US Report Finds Human Rights Still Lacking

Human trafficking, failure to prosecute perpetrators of election-related violence and poor enforcement of the right of association continue to damage Cam­bodia’s fragile human rights situation, according to the most recent US human rights report.

“The government’s human rights record remained poor,” according to the 2002 US State Department report on human rights in Cambodia. “Although there were some improvements in a few areas, serious problems remained.”

One of the most serious problems facing the country is the high level of human trafficking, according to the report. Citing previous reports, the US stated that in 1999 more than 15 percent of sex workers in Cambodia were bet­ween the ages of 9 and 15, and that 78 percent of those young prostitutes were from Vietnam. One-third of the sex workers in the country were under the age of 18, the report said.

“It was widely believed that some law enforcement and other government officials received bribes that facilitated the sex trade and trafficking in persons,” the report said. “There were credible reports that high-ranking government officials or their family members operated, had a stake in, or received protection money from brothels which housed trafficking victims.”

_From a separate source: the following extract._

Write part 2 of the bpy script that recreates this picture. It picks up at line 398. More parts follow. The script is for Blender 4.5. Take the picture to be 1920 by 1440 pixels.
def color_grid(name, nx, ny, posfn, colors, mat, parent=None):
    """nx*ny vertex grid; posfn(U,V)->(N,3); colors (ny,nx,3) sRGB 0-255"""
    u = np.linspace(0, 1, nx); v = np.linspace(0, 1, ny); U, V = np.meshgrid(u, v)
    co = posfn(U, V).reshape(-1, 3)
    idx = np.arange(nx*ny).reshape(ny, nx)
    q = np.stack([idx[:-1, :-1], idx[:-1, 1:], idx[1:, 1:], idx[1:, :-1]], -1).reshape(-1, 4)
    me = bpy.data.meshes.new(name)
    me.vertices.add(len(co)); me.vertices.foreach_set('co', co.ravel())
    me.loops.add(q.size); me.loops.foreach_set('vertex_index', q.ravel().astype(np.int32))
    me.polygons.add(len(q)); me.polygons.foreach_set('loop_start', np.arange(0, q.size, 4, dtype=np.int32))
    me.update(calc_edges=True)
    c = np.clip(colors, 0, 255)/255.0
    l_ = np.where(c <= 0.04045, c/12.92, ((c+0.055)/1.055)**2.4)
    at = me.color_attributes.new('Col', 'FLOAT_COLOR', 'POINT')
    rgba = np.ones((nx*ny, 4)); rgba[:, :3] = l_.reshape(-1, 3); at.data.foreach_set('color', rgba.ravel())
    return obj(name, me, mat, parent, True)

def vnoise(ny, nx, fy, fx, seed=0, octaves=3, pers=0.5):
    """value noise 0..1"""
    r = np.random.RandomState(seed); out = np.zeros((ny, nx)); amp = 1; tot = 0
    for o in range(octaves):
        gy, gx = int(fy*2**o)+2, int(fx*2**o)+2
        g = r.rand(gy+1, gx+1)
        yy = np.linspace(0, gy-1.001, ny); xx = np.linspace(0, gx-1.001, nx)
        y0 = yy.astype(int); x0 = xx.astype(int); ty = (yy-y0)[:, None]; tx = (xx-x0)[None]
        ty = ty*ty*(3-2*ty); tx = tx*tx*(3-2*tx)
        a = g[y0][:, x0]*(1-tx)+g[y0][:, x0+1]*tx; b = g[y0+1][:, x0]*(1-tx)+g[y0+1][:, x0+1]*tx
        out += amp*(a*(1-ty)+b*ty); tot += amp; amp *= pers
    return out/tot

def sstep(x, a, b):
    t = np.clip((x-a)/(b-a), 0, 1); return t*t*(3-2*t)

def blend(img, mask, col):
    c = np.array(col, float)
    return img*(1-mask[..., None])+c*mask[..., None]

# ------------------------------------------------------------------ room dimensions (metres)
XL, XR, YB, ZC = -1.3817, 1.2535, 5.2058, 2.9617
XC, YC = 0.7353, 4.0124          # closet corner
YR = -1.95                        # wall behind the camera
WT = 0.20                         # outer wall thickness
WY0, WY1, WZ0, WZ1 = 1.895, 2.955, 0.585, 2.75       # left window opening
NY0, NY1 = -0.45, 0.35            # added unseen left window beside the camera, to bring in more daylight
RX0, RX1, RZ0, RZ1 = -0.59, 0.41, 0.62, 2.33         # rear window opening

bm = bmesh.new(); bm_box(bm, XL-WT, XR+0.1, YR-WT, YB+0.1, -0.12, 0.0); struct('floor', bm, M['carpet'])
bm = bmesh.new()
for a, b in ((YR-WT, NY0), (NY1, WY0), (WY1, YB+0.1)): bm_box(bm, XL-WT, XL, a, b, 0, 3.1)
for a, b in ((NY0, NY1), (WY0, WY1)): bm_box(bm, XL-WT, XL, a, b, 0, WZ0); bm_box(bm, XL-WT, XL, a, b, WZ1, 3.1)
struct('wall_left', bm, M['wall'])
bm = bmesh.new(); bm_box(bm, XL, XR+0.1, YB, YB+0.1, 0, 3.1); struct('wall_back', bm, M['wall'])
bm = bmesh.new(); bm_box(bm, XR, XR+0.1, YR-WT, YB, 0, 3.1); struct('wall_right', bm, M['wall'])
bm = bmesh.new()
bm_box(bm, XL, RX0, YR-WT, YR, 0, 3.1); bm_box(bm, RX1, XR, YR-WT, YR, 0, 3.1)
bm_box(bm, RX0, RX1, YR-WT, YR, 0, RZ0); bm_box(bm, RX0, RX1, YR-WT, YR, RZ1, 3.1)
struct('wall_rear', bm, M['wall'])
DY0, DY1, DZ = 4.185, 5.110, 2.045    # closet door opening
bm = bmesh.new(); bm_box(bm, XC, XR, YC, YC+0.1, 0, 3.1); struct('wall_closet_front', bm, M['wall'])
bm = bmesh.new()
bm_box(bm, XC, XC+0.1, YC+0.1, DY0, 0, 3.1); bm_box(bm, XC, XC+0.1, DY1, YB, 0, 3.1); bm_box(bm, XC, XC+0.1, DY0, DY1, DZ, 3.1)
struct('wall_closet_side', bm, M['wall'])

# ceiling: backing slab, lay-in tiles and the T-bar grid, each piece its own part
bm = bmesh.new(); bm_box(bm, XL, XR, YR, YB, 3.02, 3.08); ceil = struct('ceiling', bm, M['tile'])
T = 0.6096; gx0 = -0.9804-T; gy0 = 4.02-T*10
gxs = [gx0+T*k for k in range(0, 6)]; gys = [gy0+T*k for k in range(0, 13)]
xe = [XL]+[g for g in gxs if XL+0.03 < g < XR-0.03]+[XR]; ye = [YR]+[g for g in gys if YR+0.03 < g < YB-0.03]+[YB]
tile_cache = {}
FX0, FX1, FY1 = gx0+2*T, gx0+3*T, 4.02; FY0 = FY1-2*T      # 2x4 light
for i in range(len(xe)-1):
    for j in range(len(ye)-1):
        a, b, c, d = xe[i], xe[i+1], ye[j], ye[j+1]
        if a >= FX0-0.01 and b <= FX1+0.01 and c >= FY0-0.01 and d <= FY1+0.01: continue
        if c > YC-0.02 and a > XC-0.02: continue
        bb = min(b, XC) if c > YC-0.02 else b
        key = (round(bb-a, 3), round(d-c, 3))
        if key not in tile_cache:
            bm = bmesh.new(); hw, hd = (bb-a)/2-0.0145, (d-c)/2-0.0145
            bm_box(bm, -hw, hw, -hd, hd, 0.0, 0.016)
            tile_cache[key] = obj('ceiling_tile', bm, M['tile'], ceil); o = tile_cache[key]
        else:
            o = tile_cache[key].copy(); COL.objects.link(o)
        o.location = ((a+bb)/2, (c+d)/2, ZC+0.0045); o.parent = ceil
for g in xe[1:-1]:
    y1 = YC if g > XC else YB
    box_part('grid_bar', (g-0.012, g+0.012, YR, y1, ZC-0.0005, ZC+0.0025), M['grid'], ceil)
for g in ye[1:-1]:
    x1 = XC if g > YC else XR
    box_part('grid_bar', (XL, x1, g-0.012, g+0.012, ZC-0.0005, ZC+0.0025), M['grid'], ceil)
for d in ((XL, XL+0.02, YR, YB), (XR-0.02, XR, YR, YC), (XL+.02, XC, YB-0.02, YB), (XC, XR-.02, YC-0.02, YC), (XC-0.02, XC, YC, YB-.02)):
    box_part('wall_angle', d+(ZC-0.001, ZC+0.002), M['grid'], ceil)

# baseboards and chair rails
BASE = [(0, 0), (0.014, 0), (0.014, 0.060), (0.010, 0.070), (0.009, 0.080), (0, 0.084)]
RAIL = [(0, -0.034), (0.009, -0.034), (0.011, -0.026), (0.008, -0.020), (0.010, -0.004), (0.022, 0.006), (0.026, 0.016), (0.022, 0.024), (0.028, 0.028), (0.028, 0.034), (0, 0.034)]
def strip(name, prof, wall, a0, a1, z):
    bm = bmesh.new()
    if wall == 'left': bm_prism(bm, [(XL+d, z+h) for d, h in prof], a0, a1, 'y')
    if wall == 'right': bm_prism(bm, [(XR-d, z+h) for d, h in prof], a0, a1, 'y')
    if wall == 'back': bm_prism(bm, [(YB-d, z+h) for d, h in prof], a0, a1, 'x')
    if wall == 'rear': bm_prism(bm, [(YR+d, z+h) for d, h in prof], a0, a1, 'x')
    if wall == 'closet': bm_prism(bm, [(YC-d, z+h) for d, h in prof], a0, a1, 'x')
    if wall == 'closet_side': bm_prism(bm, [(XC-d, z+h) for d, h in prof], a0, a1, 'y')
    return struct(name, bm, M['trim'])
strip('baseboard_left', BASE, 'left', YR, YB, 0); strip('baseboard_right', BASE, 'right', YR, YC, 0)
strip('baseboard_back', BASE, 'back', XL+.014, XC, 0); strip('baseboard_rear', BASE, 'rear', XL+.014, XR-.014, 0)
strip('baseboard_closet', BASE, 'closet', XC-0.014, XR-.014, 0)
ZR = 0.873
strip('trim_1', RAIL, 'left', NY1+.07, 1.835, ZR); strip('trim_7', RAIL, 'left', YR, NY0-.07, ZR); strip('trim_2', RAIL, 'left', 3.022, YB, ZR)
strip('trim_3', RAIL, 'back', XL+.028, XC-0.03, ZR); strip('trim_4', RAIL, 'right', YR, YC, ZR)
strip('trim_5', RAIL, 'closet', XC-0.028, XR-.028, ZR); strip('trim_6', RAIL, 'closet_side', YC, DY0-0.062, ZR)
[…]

The US also directly blamed the government for the high number of politically related killings and its lack of full prosecution of those individuals during the 2002 commune election process.

“The military forces and police forces were responsible for both political and nonpolitical killings,” the report stated. “Government of­ficials also declared the crimes were not motivated politically be­fore investigations were completed…groups agreed that at least seven [of the 22 killing cases of political activists, candidates or family members] were politically motivated.”

The report also stressed that the government’s record on enforcing the labor law was, at best, inconsistent, stating that at least five labor federations had ties to the CPP. However, “the government has never prosecuted or punished an employer for anti-union activity.”